Los números de la macroeconomía quizás cierren en algún momento, pero si no se fomenta una producción que genere trabajo para más familias, es una crueldad social. Aunque los números puedan cerrar, sin trabajo digno se acelerarán procesos de descomposición social que serán muy difíciles de revertir. El trabajo no solo proporciona ingresos, sino que también ofrece dignidad, sentido de propósito y una conexión con la comunidad.
Sin trabajo digno, las personas y las familias quedan atrapadas en la desesperanza, con pocas perspectivas de futuro. Una sociedad que no prioriza el empleo digno se enfrenta a la pérdida de esperanza colectiva. La esperanza, basada en la capacidad de trabajar y prosperar, es fundamental para una comunidad sana. El trabajo es el cimiento sobre el cual se construyen vidas y se forjan futuros. A través del trabajo, las personas pueden planificar, soñar y construir un porvenir mejor para ellos y sus familias, organizarse como comunidad.

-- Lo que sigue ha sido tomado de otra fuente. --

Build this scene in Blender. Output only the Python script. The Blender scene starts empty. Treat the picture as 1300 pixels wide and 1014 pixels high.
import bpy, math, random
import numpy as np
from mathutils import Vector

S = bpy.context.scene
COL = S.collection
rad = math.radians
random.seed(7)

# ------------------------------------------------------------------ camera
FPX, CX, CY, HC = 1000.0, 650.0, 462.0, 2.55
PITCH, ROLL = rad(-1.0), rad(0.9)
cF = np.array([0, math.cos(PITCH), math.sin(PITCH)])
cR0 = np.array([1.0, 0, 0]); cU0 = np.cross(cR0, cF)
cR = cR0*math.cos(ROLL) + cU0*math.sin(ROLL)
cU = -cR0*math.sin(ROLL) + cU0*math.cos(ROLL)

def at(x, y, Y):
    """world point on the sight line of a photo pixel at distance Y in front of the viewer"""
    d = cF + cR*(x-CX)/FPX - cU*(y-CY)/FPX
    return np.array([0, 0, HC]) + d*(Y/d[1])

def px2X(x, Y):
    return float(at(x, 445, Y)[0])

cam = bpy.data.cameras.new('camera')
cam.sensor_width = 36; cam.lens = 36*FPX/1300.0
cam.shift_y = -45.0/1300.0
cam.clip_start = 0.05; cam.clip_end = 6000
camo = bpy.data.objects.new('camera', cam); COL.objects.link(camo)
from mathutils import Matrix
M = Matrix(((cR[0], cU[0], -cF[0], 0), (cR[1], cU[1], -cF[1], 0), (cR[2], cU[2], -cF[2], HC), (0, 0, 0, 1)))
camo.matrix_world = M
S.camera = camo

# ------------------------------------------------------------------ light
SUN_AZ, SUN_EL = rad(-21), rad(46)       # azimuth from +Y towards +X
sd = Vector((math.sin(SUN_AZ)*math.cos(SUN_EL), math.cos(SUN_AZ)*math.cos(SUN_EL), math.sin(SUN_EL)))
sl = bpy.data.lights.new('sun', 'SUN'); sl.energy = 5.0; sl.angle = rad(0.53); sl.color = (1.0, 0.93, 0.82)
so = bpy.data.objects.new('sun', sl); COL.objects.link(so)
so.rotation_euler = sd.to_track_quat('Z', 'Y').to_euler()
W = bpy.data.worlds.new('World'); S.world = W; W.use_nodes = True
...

Una sociedad que se construye sobre la base del trabajo es una sociedad que invierte en su propio futuro. La estabilidad económica a nivel macro puede dar una imagen de éxito temporal, pero sin una base sólida de empleo para todos, este éxito es superficial y momentáneo. Es una sociedad que reconoce el valor de cada individuo y su capacidad para contribuir al bienestar común. Sin esta base, cualquier éxito macroeconómico es ilusorio, y el costo social y humano es demasiado alto. La verdadera prosperidad de una nación se mide no solo por sus indicadores económicos, sino por la calidad de vida y las oportunidades que ofrece a todos sus ciudadanos.
San Cayetano siempre nos escucha. Le pedimos que, como pueblo, desde quienes gobiernan hasta quienes deciden sobre el futuro de sus hermanos, y a toda la comunidad, nos dé su mirada bondadosa que escucha y responde. Le volvemos a pedir trabajo para nuestras manos, pan para poder sostenernos en la vida y pensar en el futuro, y paz para construirlo.
Que San Cayetano reciba el agradecimiento de los que tienen trabajo digno e interceda por los que no lo tienen.